The Ducks have dealt with their share of adversity this season, most of it stemming from their scoring problems. They have scored one goal or fewer in 15 of 31 games.

However, Anaheim coach Bruce Boudreau said he could sense a different attitude coming from his team prior to the game.

"I thought our guys really sounded ready and I had a good feeling they were going to come out in the first period and be pretty solid," Boudreau said.

They were. It helped that they caught two big breaks.

Stewart scored at 7:39 when his centering pass from behind the goal line went into the net off of Devils defenseman Eric Gelinas.

Boudreau initially called it a "fluky" goal, but later said he regretted his word choice because the goal came at the end of a 42-second shift in the offensive zone that started with Stewart missing a shot off the rush from the right circle.

"A little bit of justice there," Stewart said. "We were in their end for a good 30-40 seconds just cycling, taking it to the net. We stuck with it and it just goes to show you when you play with the right intention the hockey gods can bless you with a goal."

A mistake on a breakout by Devils defenseman Adam Larsson led to Kesler's fourth goal of the season that gave Anaheim a 2-0 lead with 15.2 seconds remaining in the first period.

Instead of finding a teammate with a pass or skating the puck up the ice himself, Larsson attempted a hard rim around the defensive zone boards without any support from a forward.
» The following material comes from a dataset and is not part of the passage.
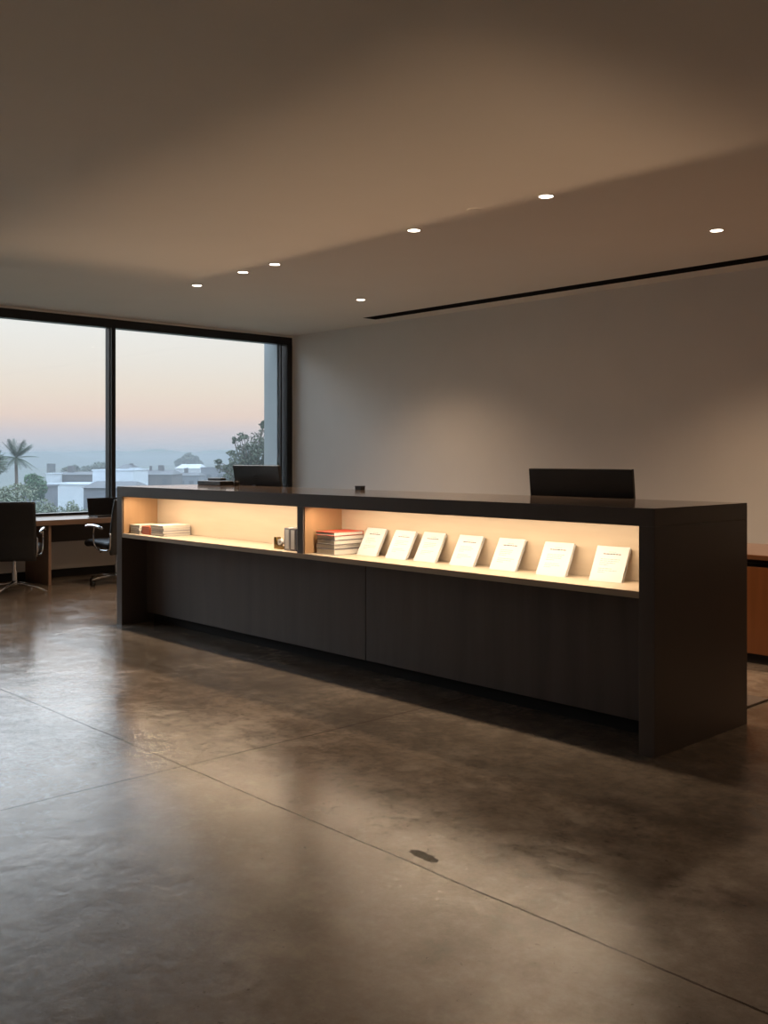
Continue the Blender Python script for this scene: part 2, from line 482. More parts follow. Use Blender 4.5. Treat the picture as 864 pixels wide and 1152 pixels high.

Instead, Ducks forward Corey Perry intercepted the puck at the right-wing half-wall and got it in front to Kesler, who settled the puck on his stick, turned, and used his forehand to beat Kinkaid.

"There are different options when you go into a set breakout situation and unfortunately in that situation we made the wrong decision and it wound up in the back of our net," Hynes said. "Those things happen in the game and tonight that was probably the difference maker in the game right there."